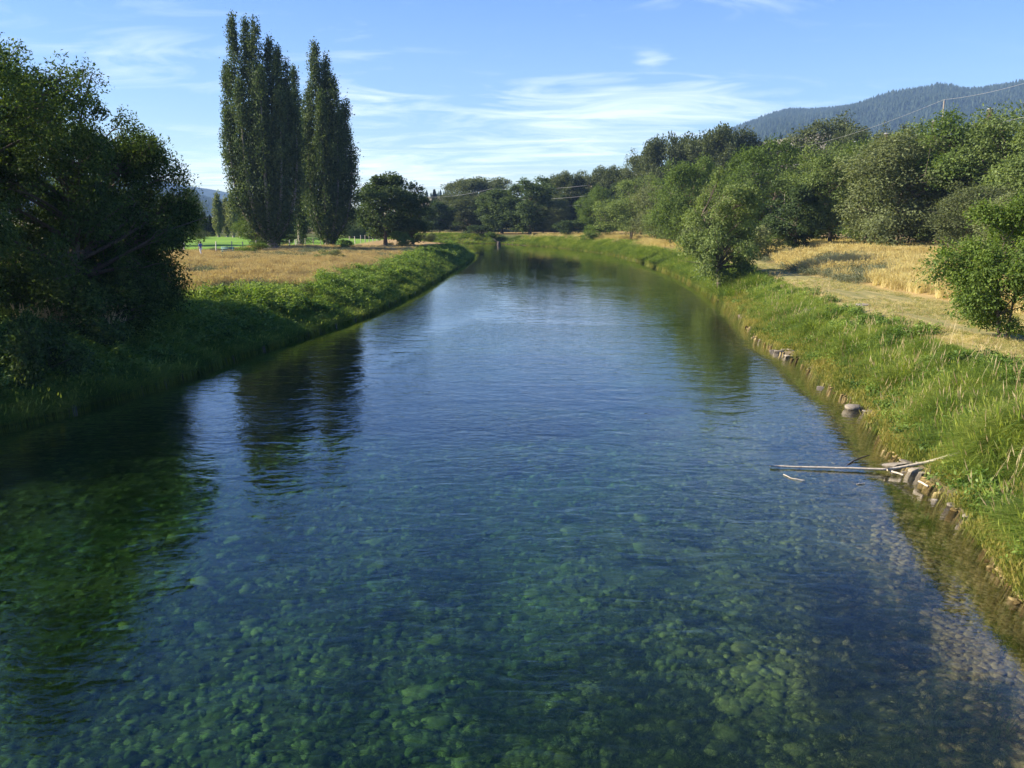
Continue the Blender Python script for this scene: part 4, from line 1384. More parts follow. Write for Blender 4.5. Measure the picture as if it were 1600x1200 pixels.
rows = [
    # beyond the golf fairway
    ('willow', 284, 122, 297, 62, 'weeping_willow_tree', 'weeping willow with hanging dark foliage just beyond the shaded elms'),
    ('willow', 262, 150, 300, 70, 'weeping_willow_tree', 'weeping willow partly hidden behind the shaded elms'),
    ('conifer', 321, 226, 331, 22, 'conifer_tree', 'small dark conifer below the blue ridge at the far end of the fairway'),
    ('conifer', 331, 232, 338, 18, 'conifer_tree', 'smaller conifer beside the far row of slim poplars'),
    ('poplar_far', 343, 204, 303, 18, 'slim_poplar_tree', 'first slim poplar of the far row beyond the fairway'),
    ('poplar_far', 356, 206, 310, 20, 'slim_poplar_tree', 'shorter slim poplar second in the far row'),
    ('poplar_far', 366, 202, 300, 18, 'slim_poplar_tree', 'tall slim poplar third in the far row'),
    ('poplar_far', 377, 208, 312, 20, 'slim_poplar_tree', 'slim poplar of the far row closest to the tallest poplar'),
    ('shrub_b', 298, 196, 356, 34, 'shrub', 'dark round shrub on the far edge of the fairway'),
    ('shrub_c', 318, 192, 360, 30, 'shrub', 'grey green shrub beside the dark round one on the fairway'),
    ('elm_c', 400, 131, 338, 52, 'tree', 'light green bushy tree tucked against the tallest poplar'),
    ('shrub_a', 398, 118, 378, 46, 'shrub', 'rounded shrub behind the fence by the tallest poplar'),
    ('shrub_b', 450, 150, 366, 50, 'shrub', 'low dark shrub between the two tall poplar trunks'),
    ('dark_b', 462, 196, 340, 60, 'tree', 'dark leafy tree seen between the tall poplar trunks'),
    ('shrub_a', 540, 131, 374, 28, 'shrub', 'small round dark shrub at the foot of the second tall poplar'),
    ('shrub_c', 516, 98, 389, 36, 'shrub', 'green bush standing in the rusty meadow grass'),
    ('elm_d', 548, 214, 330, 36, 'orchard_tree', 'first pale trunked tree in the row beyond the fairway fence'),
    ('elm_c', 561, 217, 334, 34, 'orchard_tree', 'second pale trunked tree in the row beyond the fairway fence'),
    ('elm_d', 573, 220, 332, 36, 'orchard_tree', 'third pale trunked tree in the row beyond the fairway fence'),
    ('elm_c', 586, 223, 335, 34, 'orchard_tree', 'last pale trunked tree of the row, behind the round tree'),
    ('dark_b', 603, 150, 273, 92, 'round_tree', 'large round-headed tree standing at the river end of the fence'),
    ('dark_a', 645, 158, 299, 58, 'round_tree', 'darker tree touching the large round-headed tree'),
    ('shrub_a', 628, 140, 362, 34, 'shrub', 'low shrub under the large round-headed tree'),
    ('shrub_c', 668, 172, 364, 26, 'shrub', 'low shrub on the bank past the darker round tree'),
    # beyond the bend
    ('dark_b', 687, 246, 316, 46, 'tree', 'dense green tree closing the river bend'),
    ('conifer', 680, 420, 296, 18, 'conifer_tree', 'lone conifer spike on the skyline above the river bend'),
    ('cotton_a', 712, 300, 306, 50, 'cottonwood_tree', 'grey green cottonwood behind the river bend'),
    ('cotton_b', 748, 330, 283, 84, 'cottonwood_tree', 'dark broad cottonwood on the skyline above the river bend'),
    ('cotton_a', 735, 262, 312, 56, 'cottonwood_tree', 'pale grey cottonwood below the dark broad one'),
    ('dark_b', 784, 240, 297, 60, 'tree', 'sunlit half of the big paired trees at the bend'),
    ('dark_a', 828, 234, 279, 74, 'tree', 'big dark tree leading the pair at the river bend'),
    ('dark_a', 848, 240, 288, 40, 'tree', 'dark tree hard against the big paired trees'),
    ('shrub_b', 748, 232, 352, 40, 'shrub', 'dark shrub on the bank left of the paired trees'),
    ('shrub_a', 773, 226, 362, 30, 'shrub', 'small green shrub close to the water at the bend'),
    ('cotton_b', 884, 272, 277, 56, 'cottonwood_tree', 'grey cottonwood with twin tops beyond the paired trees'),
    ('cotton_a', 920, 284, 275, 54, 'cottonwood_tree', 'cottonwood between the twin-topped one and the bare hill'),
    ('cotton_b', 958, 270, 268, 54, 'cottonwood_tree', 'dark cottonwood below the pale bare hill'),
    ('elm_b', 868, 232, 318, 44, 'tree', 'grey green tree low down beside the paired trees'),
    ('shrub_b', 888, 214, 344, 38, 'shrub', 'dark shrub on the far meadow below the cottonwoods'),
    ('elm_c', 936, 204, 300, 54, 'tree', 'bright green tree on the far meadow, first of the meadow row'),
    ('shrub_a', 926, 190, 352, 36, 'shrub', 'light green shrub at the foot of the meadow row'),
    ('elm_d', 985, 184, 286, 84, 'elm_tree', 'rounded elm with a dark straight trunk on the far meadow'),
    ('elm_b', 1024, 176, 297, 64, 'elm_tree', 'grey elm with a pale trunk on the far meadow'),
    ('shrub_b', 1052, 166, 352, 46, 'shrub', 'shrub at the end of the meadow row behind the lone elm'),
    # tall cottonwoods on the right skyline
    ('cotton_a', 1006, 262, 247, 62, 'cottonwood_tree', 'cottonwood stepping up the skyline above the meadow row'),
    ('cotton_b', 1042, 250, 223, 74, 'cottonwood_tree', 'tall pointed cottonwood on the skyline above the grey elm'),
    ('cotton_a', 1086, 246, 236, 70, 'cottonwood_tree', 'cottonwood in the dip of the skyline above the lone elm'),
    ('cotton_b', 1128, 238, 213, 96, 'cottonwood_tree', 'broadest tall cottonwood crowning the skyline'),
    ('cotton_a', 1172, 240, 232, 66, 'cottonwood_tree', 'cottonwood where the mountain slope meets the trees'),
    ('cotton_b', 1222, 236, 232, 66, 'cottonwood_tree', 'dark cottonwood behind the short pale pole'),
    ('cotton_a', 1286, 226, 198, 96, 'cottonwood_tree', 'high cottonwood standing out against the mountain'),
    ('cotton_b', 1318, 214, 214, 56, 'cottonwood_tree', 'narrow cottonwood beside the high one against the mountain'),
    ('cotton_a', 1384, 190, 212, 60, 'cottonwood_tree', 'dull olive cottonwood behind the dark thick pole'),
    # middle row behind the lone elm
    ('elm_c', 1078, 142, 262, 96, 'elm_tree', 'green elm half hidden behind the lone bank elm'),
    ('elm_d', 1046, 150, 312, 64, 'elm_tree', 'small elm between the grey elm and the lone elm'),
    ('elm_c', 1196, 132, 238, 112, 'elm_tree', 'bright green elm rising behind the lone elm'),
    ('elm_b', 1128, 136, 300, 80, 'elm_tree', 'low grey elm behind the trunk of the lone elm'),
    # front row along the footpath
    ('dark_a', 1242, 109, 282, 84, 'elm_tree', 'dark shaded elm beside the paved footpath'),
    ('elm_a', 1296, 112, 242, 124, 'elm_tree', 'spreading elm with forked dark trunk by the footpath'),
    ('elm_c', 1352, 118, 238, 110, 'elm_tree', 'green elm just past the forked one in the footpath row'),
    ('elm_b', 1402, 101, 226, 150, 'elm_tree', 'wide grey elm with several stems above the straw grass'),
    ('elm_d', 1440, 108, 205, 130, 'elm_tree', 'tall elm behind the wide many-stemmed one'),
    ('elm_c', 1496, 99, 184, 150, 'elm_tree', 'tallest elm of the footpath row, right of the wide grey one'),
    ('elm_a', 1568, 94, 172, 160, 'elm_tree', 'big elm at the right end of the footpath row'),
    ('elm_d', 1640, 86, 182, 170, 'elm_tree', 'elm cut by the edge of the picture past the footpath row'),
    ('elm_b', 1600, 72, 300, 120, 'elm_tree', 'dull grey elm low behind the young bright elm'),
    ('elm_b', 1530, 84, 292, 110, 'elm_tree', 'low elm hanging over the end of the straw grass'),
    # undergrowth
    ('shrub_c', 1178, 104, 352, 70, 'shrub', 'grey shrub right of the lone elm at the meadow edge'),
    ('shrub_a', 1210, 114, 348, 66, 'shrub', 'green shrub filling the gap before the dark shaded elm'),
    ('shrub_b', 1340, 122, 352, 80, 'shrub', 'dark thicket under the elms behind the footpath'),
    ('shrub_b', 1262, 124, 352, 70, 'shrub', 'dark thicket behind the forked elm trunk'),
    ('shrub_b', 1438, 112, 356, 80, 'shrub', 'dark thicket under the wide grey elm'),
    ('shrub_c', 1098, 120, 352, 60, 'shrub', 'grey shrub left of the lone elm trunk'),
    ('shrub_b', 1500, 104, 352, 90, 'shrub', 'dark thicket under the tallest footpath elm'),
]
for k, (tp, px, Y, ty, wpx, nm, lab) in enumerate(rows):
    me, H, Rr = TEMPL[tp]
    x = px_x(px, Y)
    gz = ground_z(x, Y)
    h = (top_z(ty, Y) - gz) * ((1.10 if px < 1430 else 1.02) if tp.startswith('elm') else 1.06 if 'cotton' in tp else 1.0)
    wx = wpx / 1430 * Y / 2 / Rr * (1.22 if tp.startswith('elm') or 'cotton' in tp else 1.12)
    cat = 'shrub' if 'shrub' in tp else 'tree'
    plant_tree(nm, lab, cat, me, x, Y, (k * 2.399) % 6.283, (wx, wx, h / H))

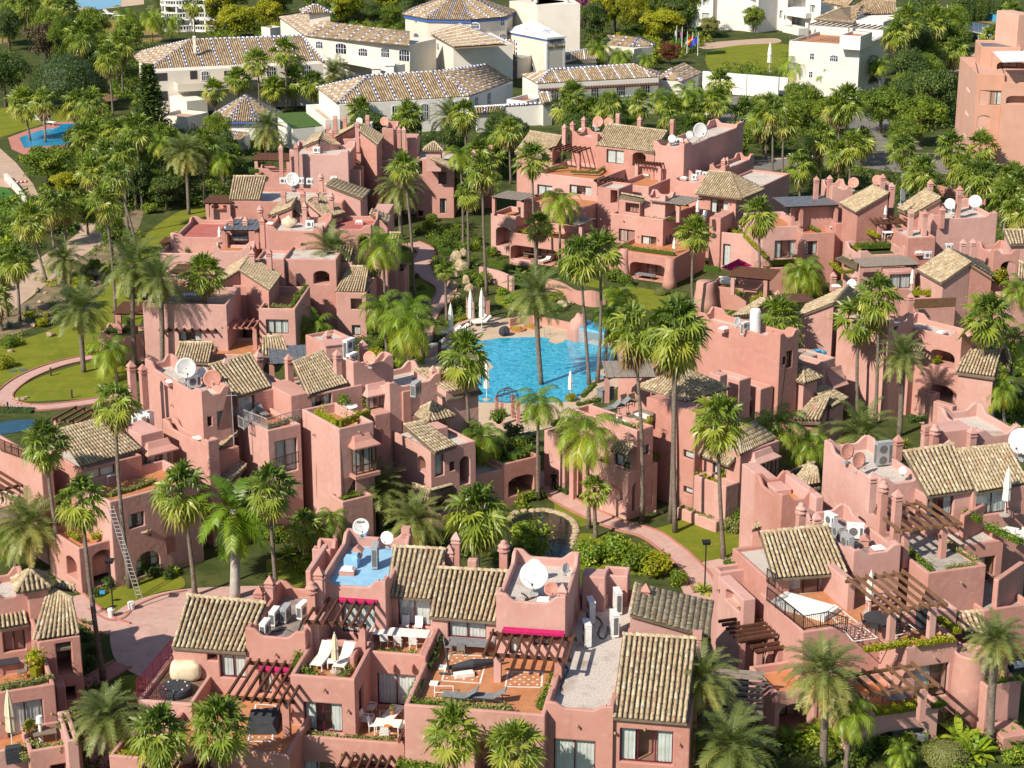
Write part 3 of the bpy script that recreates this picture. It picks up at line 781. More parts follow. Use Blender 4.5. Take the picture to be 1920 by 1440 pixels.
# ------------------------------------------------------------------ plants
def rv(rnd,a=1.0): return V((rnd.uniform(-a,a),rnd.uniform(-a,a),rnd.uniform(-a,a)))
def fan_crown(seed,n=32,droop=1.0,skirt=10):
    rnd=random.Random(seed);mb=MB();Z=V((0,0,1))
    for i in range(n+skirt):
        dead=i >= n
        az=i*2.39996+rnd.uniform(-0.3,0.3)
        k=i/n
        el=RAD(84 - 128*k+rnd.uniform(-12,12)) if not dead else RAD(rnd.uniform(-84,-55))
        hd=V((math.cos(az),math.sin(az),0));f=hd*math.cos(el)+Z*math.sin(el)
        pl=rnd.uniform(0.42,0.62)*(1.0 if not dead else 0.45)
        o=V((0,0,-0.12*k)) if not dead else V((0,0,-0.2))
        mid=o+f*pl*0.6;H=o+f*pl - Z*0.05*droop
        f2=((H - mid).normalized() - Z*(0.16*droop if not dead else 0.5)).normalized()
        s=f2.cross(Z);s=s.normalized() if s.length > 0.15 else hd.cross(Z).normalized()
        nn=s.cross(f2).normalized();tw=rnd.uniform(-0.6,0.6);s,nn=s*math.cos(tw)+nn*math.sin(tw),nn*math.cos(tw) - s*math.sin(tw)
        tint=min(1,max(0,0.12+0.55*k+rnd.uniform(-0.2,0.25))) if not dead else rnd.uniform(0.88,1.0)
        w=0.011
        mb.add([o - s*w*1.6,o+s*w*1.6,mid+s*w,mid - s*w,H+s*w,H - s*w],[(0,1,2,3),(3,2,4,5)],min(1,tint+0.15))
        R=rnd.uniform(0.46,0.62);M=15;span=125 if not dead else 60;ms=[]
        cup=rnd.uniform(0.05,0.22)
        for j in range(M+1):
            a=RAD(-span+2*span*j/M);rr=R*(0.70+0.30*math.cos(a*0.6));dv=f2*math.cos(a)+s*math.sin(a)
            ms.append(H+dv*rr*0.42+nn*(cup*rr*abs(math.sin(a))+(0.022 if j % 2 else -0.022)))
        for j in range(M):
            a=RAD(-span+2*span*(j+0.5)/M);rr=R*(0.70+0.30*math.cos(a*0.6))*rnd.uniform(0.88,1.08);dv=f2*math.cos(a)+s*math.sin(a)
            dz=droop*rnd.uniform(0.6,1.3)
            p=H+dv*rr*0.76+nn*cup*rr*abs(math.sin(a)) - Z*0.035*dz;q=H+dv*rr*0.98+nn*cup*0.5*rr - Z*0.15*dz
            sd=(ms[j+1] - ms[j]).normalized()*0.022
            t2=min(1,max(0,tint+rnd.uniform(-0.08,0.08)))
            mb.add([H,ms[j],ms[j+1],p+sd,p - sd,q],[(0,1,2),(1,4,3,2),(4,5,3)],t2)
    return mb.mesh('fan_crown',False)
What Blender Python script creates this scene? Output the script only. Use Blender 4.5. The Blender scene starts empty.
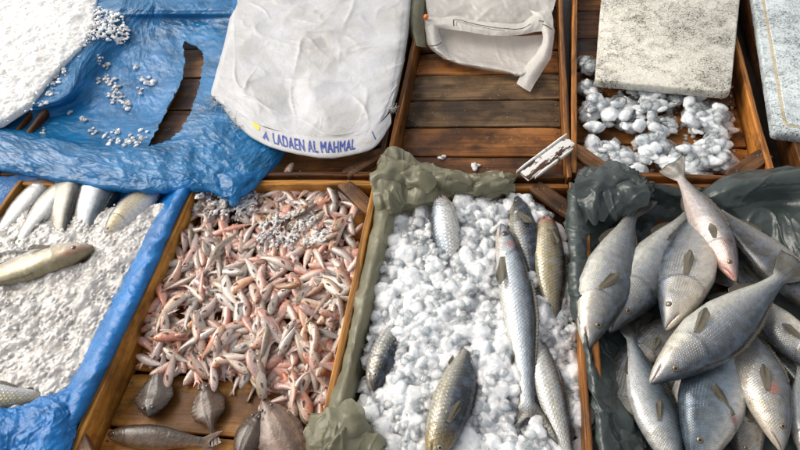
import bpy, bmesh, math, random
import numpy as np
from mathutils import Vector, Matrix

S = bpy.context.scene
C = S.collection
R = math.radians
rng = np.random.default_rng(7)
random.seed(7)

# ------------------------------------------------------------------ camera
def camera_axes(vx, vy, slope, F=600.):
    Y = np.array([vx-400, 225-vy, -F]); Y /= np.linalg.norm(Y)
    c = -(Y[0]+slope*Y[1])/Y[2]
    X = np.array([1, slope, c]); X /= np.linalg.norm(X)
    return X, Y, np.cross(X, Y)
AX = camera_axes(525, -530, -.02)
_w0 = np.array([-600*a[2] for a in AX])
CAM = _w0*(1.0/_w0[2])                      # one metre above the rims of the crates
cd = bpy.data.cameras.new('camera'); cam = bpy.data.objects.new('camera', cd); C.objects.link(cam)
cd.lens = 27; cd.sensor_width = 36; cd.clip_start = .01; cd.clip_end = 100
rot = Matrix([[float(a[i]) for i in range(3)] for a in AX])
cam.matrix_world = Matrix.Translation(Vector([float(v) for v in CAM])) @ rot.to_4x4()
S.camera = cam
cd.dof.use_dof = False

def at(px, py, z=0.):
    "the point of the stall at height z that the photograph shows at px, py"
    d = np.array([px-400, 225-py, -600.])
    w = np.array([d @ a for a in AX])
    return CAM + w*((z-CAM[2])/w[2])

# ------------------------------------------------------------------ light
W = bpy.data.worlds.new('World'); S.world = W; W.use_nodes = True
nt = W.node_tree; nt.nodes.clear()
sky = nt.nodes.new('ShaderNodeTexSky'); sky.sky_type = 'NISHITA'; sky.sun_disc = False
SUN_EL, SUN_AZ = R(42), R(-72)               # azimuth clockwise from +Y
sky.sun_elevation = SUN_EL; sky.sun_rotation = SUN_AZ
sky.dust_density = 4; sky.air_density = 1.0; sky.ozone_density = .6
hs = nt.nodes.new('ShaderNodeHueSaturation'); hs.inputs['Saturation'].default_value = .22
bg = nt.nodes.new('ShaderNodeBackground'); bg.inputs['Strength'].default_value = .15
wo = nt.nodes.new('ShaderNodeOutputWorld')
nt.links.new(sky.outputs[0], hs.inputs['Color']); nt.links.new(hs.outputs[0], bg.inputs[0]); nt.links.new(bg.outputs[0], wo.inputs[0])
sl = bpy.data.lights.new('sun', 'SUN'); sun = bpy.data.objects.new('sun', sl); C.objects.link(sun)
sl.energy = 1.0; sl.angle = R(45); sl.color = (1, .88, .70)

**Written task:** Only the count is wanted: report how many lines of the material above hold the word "from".

**Output for this task:** 3